Cavaliers 109, Pistons 107 (double OT)
Jeff Jensen says his jaw is on the floor. He can join the club. Leave it to billion year old Dr. Jack Ramsey to point out one of the night’s more stunning, if arcane stats : the Cavs totalled a mere 13 assists while scoring 109. And 7 of those assists were from LeBron James.
“That tells you,” chortled Dr. Jack, “that someone must’ve been doing an awful lot by himself.”
And that might be the great understatement of the week. I’m old enough to remember Jordan torching the Celtics for 63. I’m washed up enough to recall Reggie Miller going nuts at MSG inbetween taunts of Spike Lee. But I cannot recall in my lifetime an individual playoff performance as impressive as LeBron’s 48 points — including the Cavs’ final 25 (29 of their last 30) over the course of the 4th quarter through 2 OT’s — nor the way he scored many of them.
For all the furor over James not taking the last shot in Game One, there’s a good chance he’ll not be hearing much criticism for the next 2 days — particularly given what he pulled off tonight without Larry Hughes. While the Pistons can scratch their skulls over a layup here or there, there’s not much they can do when James is hitting long, off-balance jumpers with a pair of defenders on him.
TNT’s 3 headed monster of Reggie Miller, The Chuckster and Kenny Smith took issue with the likes of Michael Cooper, Terry Porter and Mark Jackson not getting the coaching gigs that went to Marc Iavaroni, Billy Donovan and Jim O’Brien. And while I ususally blow a gasket over certain (pale) retreads being 3rd of 4th chances, I’m not sure they’ve picked the right examples to groan about. Cooper and Porter have coached in the Association already, and I suspect the latter will get another chance before long. O’Brien took the Celtics to a conference final, Iavaroni was considered by multiple clubs this spring, and Billy Donovan is merely coming off back to back national titles.
And I’m 100% against Mark Jackson becoming a head coach. Not because he’s unqualified, but if you break Jax and Ian Eagle up, I’ll be deprived of mucho material come next winter.
I still don’t like LeBron, exactly, but he stepped up the way I had expected him to do earlier, against the Nets. I guess he’s supposed to be pretty good, and he obviously is. Which is good, because the rest of his team — and I’m including Ilgauskas at his best (i.e. with the Doug Martsch beard) — is pretty garbage. Basically, this team is one win away from going to the NBA Finals with Daniel Gibson as its second-best player?

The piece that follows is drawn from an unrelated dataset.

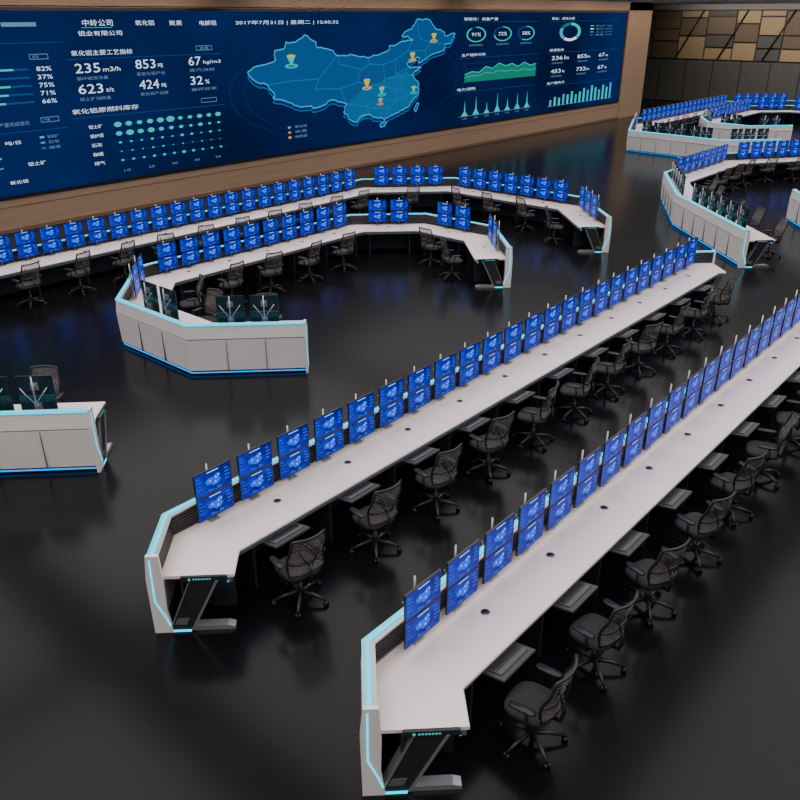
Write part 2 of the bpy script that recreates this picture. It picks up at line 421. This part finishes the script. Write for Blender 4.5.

LeBron played an incredible game, but Flip Saunders also proved he’s a worse coach than Mike Brown, which is saying something, and the Pistons proved that once they let their foot off the accelerator after stomping the Bulls two straight, they haven’t found the will to put it back on. Saunders seemed to be operating out of the Lenny Wilkens, Ehlo-on-Jordan school of defending a superstar. Why didn’t he run more guys at him? Didn’t Saunders see Drew Gooden missing that cake three-footer that could have ended the game in regulation? Or force James and pass and foul one of the Cavs’ sorry free-throw shooters. It didn’t help, too, that whomever was on James played matador D, with no backside help whatsoever. Someone asked James at the post-game presser about Detroit “letting” him inside, and James acted offended, understandably. James took this game over, no doubt, but Detroit let him do so in the meekest way possible.
mike brown still shouldn’t get a pass for making it the third game this series where they called a meaningless timeout instead of saving it for a game winning attempt taking it in from half court. he’s the worst.